Corey Soeldner, purchasing director, Sun Chemical North American Inks, echoed that thought, adding that the cost of other materials have also hurt ink manufacturers' pocketbooks. He said, "Although the market for acrylic acid has been fairly tight, there is no shortage as the market saw in 2004-2005. Acrylic acid prices increased over 100 percent since January 2004 … (and furthermore) in the last year there have been double-digit price increases on resins that are used to manufacture printing inks. Even though acrylic acid availability is improving, there is still pressure being exerted from elevated propylene prices. Propylene reached unprecedented highs at the end of 2005 as a result of curtailed refinery capacity from the hurricanes."
For the last two years, ink manufacturers have had to boost the price of their products between 5-15 percent, with some offerings soaring as much as 30 percent. While some of the price hikes appear to be exorbitant, it's what ink companies have had to do to sustain margins and survive.
At the root of this problem is the escalating cost of raw materials used to make inks. In the recent past, ink manufacturers were able to absorb the price increases. However, today, ink makers aren't so lucky.
The bad news
The price of petroleum, natural gas, and acrylic acid—three ingredients that make up many feedstocks used in the production of inks—continues to rise and Mother Nature isn't helping. Oil and natural gas prices were upward bound before hurricanes Katrina and Rita rocked the Gulf of Mexico and shut down production facilities this past summer. Since then, prices have been further affected by lost production.
As of Dec. 29, 2005, almost 20 percent of the yearly production of oil (approximately 547.5 million barrels) and more than 15 percent of the yearly production of gas (approximately 3.65 Tcf—trillion cubic feet) in the Gulf was shut-in, according to the Mineral Management Service, an agency of the U.S. Department of the Interior.
Making matters worse is the soaring cost of acrylic acid.
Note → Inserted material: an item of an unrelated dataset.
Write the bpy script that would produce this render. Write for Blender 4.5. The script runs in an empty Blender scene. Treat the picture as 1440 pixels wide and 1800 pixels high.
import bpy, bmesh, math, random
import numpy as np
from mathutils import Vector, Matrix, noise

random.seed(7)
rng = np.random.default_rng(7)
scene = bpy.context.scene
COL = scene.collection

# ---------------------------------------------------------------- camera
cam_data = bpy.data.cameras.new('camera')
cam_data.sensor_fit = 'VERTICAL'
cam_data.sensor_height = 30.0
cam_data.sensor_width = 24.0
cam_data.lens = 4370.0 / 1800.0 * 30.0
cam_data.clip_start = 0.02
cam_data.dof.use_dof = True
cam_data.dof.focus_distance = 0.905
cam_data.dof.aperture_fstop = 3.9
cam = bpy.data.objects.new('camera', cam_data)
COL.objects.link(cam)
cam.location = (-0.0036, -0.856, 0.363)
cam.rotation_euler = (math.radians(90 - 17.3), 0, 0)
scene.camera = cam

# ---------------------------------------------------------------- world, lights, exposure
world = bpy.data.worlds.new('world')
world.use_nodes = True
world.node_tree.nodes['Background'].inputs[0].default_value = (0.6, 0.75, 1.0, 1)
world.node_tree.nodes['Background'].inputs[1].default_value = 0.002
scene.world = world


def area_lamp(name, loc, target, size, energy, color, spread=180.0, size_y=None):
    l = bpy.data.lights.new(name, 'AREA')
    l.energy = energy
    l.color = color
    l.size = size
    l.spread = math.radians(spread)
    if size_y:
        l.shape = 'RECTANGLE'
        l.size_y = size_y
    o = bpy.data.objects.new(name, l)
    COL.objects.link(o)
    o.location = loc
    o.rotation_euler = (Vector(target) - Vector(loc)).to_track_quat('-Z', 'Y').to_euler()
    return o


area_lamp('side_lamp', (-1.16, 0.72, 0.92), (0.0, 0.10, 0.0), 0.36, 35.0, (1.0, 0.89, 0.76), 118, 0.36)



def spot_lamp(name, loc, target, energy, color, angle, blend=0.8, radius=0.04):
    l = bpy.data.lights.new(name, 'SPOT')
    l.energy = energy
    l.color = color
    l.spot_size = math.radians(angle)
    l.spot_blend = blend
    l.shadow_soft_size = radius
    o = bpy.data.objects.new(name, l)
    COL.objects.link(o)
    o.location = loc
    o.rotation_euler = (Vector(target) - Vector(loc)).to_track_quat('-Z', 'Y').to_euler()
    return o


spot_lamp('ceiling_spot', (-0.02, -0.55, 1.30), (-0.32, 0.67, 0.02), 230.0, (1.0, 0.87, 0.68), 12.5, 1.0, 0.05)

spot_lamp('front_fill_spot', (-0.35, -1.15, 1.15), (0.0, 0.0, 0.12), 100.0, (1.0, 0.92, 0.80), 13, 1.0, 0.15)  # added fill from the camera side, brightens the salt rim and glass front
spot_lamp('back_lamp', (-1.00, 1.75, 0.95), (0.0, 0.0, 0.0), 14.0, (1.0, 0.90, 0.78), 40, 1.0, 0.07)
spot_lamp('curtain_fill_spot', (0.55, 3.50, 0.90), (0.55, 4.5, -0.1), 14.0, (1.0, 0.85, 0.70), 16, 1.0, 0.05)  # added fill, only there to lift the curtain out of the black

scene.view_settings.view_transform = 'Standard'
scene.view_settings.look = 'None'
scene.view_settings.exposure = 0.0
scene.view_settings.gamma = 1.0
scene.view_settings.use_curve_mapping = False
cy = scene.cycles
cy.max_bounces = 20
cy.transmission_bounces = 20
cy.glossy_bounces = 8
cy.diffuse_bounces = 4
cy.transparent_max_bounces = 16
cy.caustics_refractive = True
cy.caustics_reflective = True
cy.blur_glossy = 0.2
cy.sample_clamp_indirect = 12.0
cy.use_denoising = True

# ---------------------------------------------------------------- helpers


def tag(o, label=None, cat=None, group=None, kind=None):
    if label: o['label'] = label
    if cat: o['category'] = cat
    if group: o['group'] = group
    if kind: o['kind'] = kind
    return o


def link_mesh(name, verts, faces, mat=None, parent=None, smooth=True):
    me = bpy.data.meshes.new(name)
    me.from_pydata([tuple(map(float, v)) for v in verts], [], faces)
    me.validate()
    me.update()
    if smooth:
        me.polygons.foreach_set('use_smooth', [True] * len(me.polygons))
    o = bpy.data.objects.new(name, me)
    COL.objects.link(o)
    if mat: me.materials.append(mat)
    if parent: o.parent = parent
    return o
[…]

The chemical is used in the making of acrylic resins, solutions, and emulsions for water-based acrylic inks, and is also a component used by makers of energy-curable monomers and oligomers. Back in 2003, the problem with acrylic acid wasn't price but a shortage, which forced some distributors into allotments and force majeures. However, according to Don Duncan, director of research, Wikoff Color Corp., "the acrylic acid shortage was largely an non-issue by the end of the first quarter of 2005. While there was plenty of anxiety, yelling, and screaming, the 'shortage' was primarily just a substantial price increase. There was plenty if you anted up."
Corey Soeldner, purchasing director, Sun Chemical North American Inks, echoed that thought, adding that the cost of other materials have also hurt ink manufacturers' pocketbooks. He said, "Although the market for acrylic acid has been fairly tight, there is no shortage as the market saw in 2004-2005. Acrylic acid prices increased over 100 percent since January 2004 … (and furthermore) in the last year there have been double-digit price increases on resins that are used to manufacture printing inks. Even though acrylic acid availability is improving, there is still pressure being exerted from elevated propylene prices. Propylene reached unprecedented highs at the end of 2005 as a result of curtailed refinery capacity from the hurricanes."